--- START ---
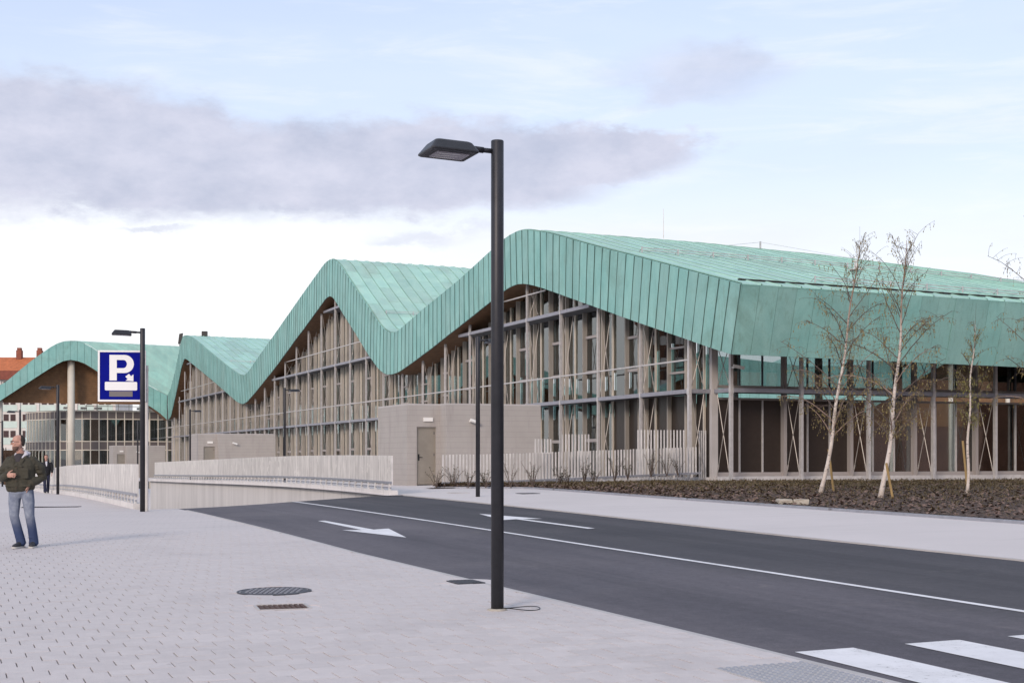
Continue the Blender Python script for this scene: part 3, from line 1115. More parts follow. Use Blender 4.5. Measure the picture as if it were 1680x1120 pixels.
# the side of the first gable that faces away, and the other away sides
for (a, b, nt_) in ((16.2, 23.9, 54), (23.95, 35.2, 17), (50.8, 81.0, 17), (115.6, 127.5, 17)):
    for i in range(nt_):
        t0 = -0.42 + i * 0.8
        strip_panel(a, b, t0, t0 + 0.8, 0, rnd.random(), rest)
# second gable: staggered trays
for i in range(17):
    t0 = -0.42 + i * 0.8
    s = 50.5
    s_ = s - rnd.uniform(0.9, 2.6)
    while s > 35.6:
        s_ = max(s_, 35.5)
        strip_panel(s_ + 0.022, s - 0.022, t0, t0 + 0.8, rnd.uniform(0, 0.014))
        s, s_ = s_, s_ - rnd.choice((2.3, 2.3, 2.9))
for i in range(17):
    t0 = -0.42 + i * 0.8
    s = 115.2
    s_ = s - rnd.uniform(1, 5)
    while s > 82:
        s_ = max(s_, 81.5)
        strip_panel(s_ + 0.02, s - 0.02, t0, t0 + 0.8, rnd.uniform(0, 0.01), rnd.random(), rest, 2.0)
        s, s_ = s_, s_ - 4.5
rest.obj('roof_trays', 'copper_roof', roof, stuff=True)

# snow guards: two thin pipes on brackets along each lit slope, and the dark gutter slot
for (s, ta, tb) in ((5.4, 0.8, 34), (40.0, 0.4, 13), (92.0, 0.4, 10), (-2.2, 4.0, 34)):
    mb = MB()
    n = int((tb - ta) / 1.6)
    for h in (0.10, 0.20):
        mb.tube([W(s, ta + (tb - ta) * i / n, top_z(s) - drop(s, ta + (tb - ta) * i / n) + h) for i in range(n + 1)], 0.018, 5)
    for i in range(n + 1):
        t = ta + (tb - ta) * i / n
        z = top_z(s) - drop(s, t)
        mb.bar(W(s, t, z), W(s, t, z + 0.25), 0.03, 0.05)
        mb.bar(W(s + 0.25, t, top_z(s + 0.25) - drop(s, t)), W(s, t, z + 0.2), 0.02, 0.03)
    mb.obj('snow_guard', 'steel', roof)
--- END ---
Exercise task ▸ Quote all the lines above exactly as given. Do not include the pictures.

Correct response ▸
Continue the Blender Python script for this scene: part 3, from line 1115. More parts follow. Use Blender 4.5. Measure the picture as if it were 1680x1120 pixels.
# the side of the first gable that faces away, and the other away sides
for (a, b, nt_) in ((16.2, 23.9, 54), (23.95, 35.2, 17), (50.8, 81.0, 17), (115.6, 127.5, 17)):
    for i in range(nt_):
        t0 = -0.42 + i * 0.8
        strip_panel(a, b, t0, t0 + 0.8, 0, rnd.random(), rest)
# second gable: staggered trays
for i in range(17):
    t0 = -0.42 + i * 0.8
    s = 50.5
    s_ = s - rnd.uniform(0.9, 2.6)
    while s > 35.6:
        s_ = max(s_, 35.5)
        strip_panel(s_ + 0.022, s - 0.022, t0, t0 + 0.8, rnd.uniform(0, 0.014))
        s, s_ = s_, s_ - rnd.choice((2.3, 2.3, 2.9))
for i in range(17):
    t0 = -0.42 + i * 0.8
    s = 115.2
    s_ = s - rnd.uniform(1, 5)
    while s > 82:
        s_ = max(s_, 81.5)
        strip_panel(s_ + 0.02, s - 0.02, t0, t0 + 0.8, rnd.uniform(0, 0.01), rnd.random(), rest, 2.0)
        s, s_ = s_, s_ - 4.5
rest.obj('roof_trays', 'copper_roof', roof, stuff=True)

# snow guards: two thin pipes on brackets along each lit slope, and the dark gutter slot
for (s, ta, tb) in ((5.4, 0.8, 34), (40.0, 0.4, 13), (92.0, 0.4, 10), (-2.2, 4.0, 34)):
    mb = MB()
    n = int((tb - ta) / 1.6)
    for h in (0.10, 0.20):
        mb.tube([W(s, ta + (tb - ta) * i / n, top_z(s) - drop(s, ta + (tb - ta) * i / n) + h) for i in range(n + 1)], 0.018, 5)
    for i in range(n + 1):
        t = ta + (tb - ta) * i / n
        z = top_z(s) - drop(s, t)
        mb.bar(W(s, t, z), W(s, t, z + 0.25), 0.03, 0.05)
        mb.bar(W(s + 0.25, t, top_z(s + 0.25) - drop(s, t)), W(s, t, z + 0.2), 0.02, 0.03)
    mb.obj('snow_guard', 'steel', roof)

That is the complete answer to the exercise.